Webus Files With SEC to Establish XRP Treasury Engine
Webus International Ltd. (Nasdaq: WETO) disclosed key details of its Delegated Digital-Asset Management Agreement with Samara Alpha Management LLC through a Form 6-K filing submitted to the U.S. Securities and Exchange Commission (SEC) on June 3. The SEC filing also includes the company’s announcements regarding its XRP treasury plan on May 29 and June 2.
The agreement, executed on May 28, grants Samara Alpha discretionary authority over a potential $300 million portfolio of digital assets, principally XRP, pending activation upon the transfer of assets to designated custody wallets. This filing marks a significant step in Webus’s strategic positioning around digital asset treasury infrastructure while affirming regulatory transparency. The company emphasized the institutional rigor of the partnership, stating:
This strategic framework … is designed to provide Webus with institutional-grade infrastructure and expertise for potential future digital asset treasury operations, specifically focused on XRP management.
Webus confirmed that no funds or assets have yet been transferred, and that Samara Alpha’s obligations begin only upon asset delivery. Critically, the agreement also limits exposure: “The aggregate value of the managed assets under this Agreement shall not exceed US$300,000,000 unless otherwise agreed in writing by both parties.”

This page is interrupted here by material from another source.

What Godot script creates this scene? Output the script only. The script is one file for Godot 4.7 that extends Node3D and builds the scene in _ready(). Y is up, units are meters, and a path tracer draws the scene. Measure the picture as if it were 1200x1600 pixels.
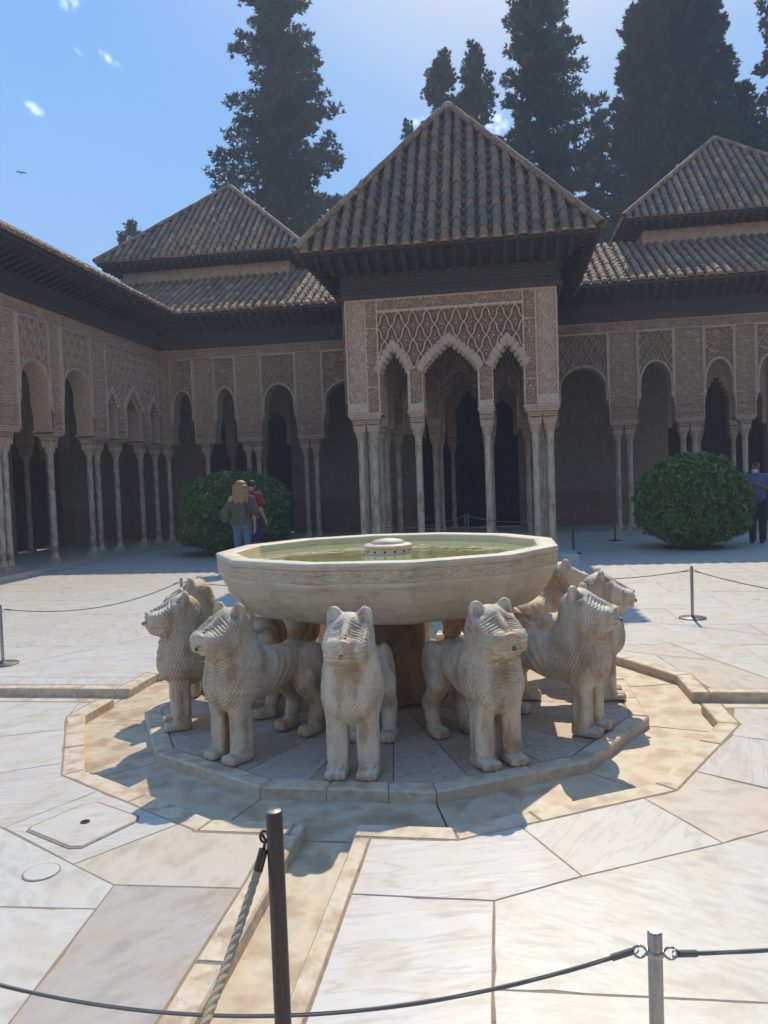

Custody arrangements will be executed via multi-signature wallets, with Webus retaining key access and Samara Alpha lacking unilateral withdrawal authority. Fee terms include a 2% annual management fee, a 20% performance fee on net profits above a high-water mark, and an 80/20 staking reward split favoring Webus. The contract, governed by New York law, is set for a three-year term following activation and allows termination with cause or notice. By structuring this digital asset initiative through an SEC-registered investment adviser and codifying protections such as custody controls and risk-defined discretion, Webus signals its intention to cautiously enter the digital asset space without compromising institutional governance.